Una segunda línea argumental responde a ese interrogante. Detrás de la fantasía, la sucia realidad. Las máquinas para el voto electrónico han salido defectuosas. El desperfecto es tal que ha alterado el conteo de votos. Uno de los empleados de la compañía que las fabrica (Laura Linney) lo descubre a tiempo, pero su jefe (Jeff Goldblum) le dice que ya es imposible volver atrás, y pretende, por el bien de la empresa, mantener el tema en silencio. Está dispuesto a silenciar a su empleada, si es necesario. Con esto, Levinson abandona a mitad de camino la que podría haber sido una de las mayores sátiras políticas que haya producido el Hollywood contemporáneo, para convertirla parcialmente en un thriller. Pero a su vez parece retomar una idea de su propia Mentiras que matan (Wag the Dog), que dirigió hace una década, durante “años mucho menos cínicos que estos que corren”. En Mentiras que matan, los asesores de gobierno creaban mediáticamente una guerra como estrategia distractiva para salvar al presidente de un escándalo sexual que podría costarle su reelección. Acá es el villano de la película, Jeff Goldblum, quien formula con claridad y contundencia un precepto parecido sobre el funcionamiento de la democracia norteamericana: “La percepción de legitimidad es más importante que la legitimidad en sí. No se jode con nuestra democracia, con nuestra forma de vida. No se jode con nuestro sistema”.

Ultimo acto

Y hay que contar el final, porque el sentido de la película recién se completa y termina de revelarse en el último acto. El candidato, que ya sabe del involuntario fraude electoral que lo llevó a la presidencia, hace lo que cree correcto, y se baja. Duda, su representante (un increíble Christopher Walken, que, para quienes lo siguen y ya saben que baila en todas sus películas, acá baila en silla de ruedas) lo hace dudar, pero al final se baja de la presidencia. El hombre tiene la oportunidad, y en buena medida el apoyo, pero da un paso al costado.

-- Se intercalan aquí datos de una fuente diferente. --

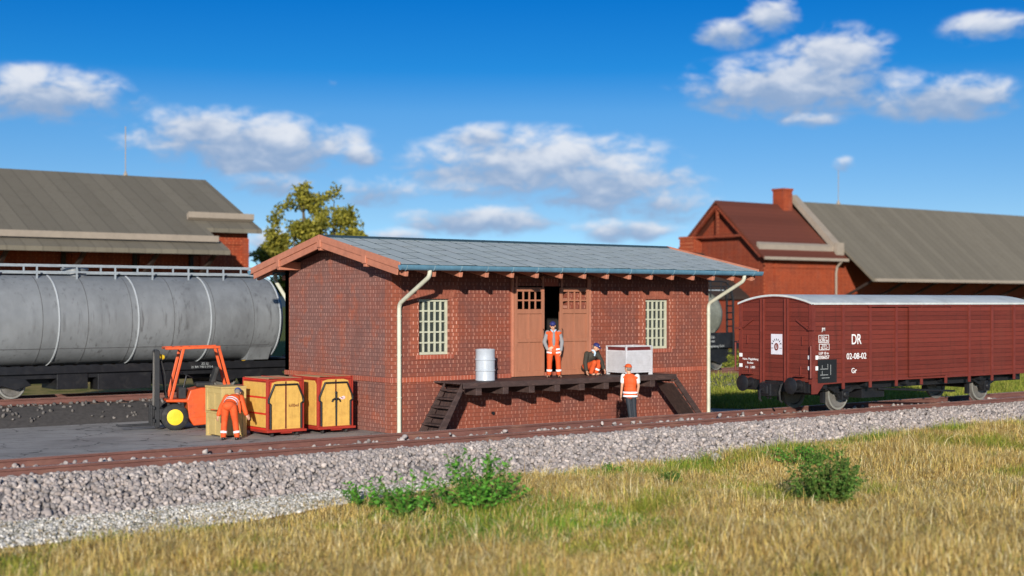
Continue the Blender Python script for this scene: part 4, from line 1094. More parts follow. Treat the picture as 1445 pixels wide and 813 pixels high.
def tank_wagon(xr, L, yc, zc, r, label, shell, dome, walkway_rails, ladder, frame_z, yellow):
    """xr: right end of the tank; origin under the middle on the rail head"""
    xm = xr-L/2; z0 = .70
    t = empty('tank_wagon', (xm, yc, z0), 0, label, 'tank wagon', 'tank wagons on the far track')
    h = L/2; zc -= z0
    pr = [(-h,.05),(-h+.02,r*.35),(-h+.09,r*.68),(-h+.22,r*.90),(-h+.42,r*.985),(-h+.6,r),(h-.6,r),(h-.42,r*.985),(h-.22,r*.90),(h-.09,r*.68),(h-.02,r*.35),(h,.05)]
    m = MB(); m.lathe((0,0,zc), (1,0,0), pr, 56); sh_ = m.build('tank_shell', shell, t, smooth=True)
    m = MB()
    for x in dome:
        m.lathe((x,0,zc), (1,0,0), [(0,r+.002),(.005,r+.03),(.042,r+.03),(.047,r+.002)], 56, cap=False)
    m.build_each('hoop', 'tank_hoop', sh_, smooth=True)
    for x in [(-h+1.5)+k*1.45 for k in range(int((2*h-2.6)/1.45)+1)]:
        m = MB(); m.lathe((x,0,zc), (1,0,0), [(0,r+.001),(.004,r+.007),(.018,r+.007),(.022,r+.001)], 56, cap=False); m.build('weld_seam', 'weld_line', sh_, smooth=True)
    m = MB(); m.tube([(-h+.7,-r*.80,zc-r*.606),(h-.7,-r*.80,zc-r*.606)], .011, 6); m.build('weld_seam', 'weld_line', sh_)
    m = MB(); m.lathe((-1.3 if L > 8 else 0,0,zc+r-.08), (0,0,1), [(0,.42),(.22,.42),(.24,.44),(.28,.44),(.30,.38)], 30); m.build('manhole', shell, sh_, smooth=True)
    m = MB(); m.box(-h-.5, h+.5, -1.0, -.86, frame_z-.26-z0, frame_z-z0); m.box(-h-.5, h+.5, .86, 1.0, frame_z-.26-z0, frame_z-z0)
    for x in (-h-.5, h+.36): m.box(x, x+.14, -1.25, 1.25, frame_z-.30-z0, frame_z+.04-z0)
    for x in (-h*.45, 0, h*.4): m.box(x-.08, x+.08, -.86, .86, frame_z-.2-z0, frame_z-.05-z0)
    m.box(-.9,.9,-.98,-.3,.20,.72); m.box(-2.2,-1.2,-.9,.5,.25,.78); m.box(1.1,1.9,-.95,.2,.3,.75); m.box(-h-.3,h+.3,-.30,.30,.42,frame_z-.05-z0); m.box(-h-.2,h+.2,-.85,-.75,.60,frame_z-.1-z0)
    fr = m.build('underframe', 'black', t, bev=.01)
    if yellow:
        m = MB(); m.box(h-1.2, h+.3, -1.03, -1.001, frame_z-.02-z0, frame_z+.02-z0)
        for k in range(24): m.box(-h+.3+k*.42, -h+.42+k*.42, -1.02, -1.001, frame_z-.01-z0, frame_z+.012-z0); m.build('yellow_edge', 'yellow_worn', fr)
    # saddles
    for x in (-h+.95, h-.95):
        m = MB(); m.prism([(-r*.55,frame_z-z0),(r*.55,frame_z-z0),(r*.86,zc-r*.48),(-r*.86,zc-r*.48)], 'yz', x-.42, x+.42); m.build('saddle', shell, t, bev=.01)
    for x in (-h+1.35, h-1.35):
        for d in (-.85, .85): wheelset(t, x+d, 1.5, .44)
        m = MB()
        for s in (-1,1):
            m.prism([(x-1.4,.42),(x-1.2,.62),(x-.4,.70),(x+.4,.70),(x+1.2,.62),(x+1.4,.42),(x+.9,.30),(x+.5,.42),(x-.5,.42),(x-.9,.30)], 'xz', s*1.0-.06, s*1.0+.06)
        m.box(x-.2,x+.2,-1,1,.45,.65); m.build('bogie_frame', 'black', t, bev=.01)
    for s in (-.88,.88):
        for e in (-1, 1):
            q = MB(); q.lathe((e*(h+.5), s, frame_z-.13-z0), (e,0,0), [(0,.13),(.3,.11),(.32,.08),(.5,.08),(.51,.22),(.56,.22)], 20); q.build('buffer', 'black', t, smooth=True)
    if walkway_rails:
        zt = zc+r; m = MB(); m.box(-h+.4, h-.2, -.32, .32, zt+.01, zt+.05); wk = m.build('walkway', 'grey_steel', t)
        for y in (-.62, .62):
            m = MB(); x = -h+.5
            while x < h: m.box(x-.025, x+.025, y-.02, y+.02, zt-.16, zt+.30); x += 1.28
            m.box(-h+.45, h-.1, y-.025, y+.025, zt+.26, zt+.315); m.box(-h+.45, h-.1, y-.022, y+.022, zt+.05, zt+.10)
            m.build('handrail', 'grey_steel', wk)
    if ladder:
        zt = zc+r; m = MB()
        m.box(h-1.5, h+.45, -.75, .75, zt+.0, zt+.05); pf = m.build('platform', 'grey_steel', t)
        for y in (-.75,.75):
            m = MB()
            for x in (h-1.45, h-.75, h-.1, h+.35): m.tube([(x,y,zt-.3),(x,y,zt+.42)], .03, 6)
            m.tube([(h-1.45,y,zt+.42),(h-.1,y,zt+.42),(h+.2,y,zt+.38),(h+.4,y,zt+.22),(h+.45,y,zt-.1)], .03, 6); m.tube([(h-1.45,y,zt+.2),(h+.35,y,zt+.2)], .02, 6)
            m.build('handrail', 'black', pf)
        m = MB()
        for y in (-1.12,-.74): m.tube([(h+.10,y,zt+.2),(h+.28,y,zt-.45),(h+.30,y,frame_z-z0-.6)], .05, 8)
        z = frame_z-z0-.5
        while z < zt-.2: m.box(h+.24,h+.30,-1.1,-.76,z-.03,z+.03); z += .30
        m.build('ladder', 'black', t)
        m = MB(); m.box(-h, h+.45, -1.06, -1.001, frame_z-z0-.25, frame_z-z0+.42); pl = m.build('side_plate', 'black', t)
        for s_, x, z, sz in (('ZZdh',h-1.0,.22,.16),('20 060',h-1.0,.04,.13),('Magdeburg 53-51',h-.7,-.17,.14)):
            text('lettering', s_, sz, (x,-1.065,frame_z-z0+z), FACE_FRONT, 'chalk', pl, .002)
    else:
        for s_, x, z, sz in (('ZZ 52',h-3.0,-.08,.10),('21 RIV 748 0 215-6',h-3.1,-.18,.10)):
            text('lettering', s_, sz, (x,-1.004,frame_z-z0+z), FACE_FRONT, 'chalk', fr, .002)
    return t
tank_wagon(2.25, 11.6, 11.4, 3.14, 1.46, 'long grey tank wagon with walkway rail, left of the brick shed', 'tank_grey', (1.86-2.25+5.8-.04, -.72-2.25+5.8-.04, -3.3-2.25+5.8, -5.9-2.25+5.8, -8.6-2.25+5.8), True, False, 1.72, True)
tank_wagon(24.3, 9.0, 11.4, 3.16, 1.06, 'grey green tank wagon with black end ladder, partly hidden behind the goods wagon', 'tank_green', (2.2,-2.2), False, True, 1.95, False)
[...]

Y así parecería que el sistema “se cura solo”. Pero detrás de esta vuelta argumental que suena demasiado ingenua, Levinson parece proponer una conclusión bastante más oscura: la de que nada cambia realmente, que nada puede cambiar, porque, casi como lo advierte el villano de Goldblum, no hay nada por afuera del sistema.

El hombre del año salió esta semana directamente en DVD, sin pasar por los cines.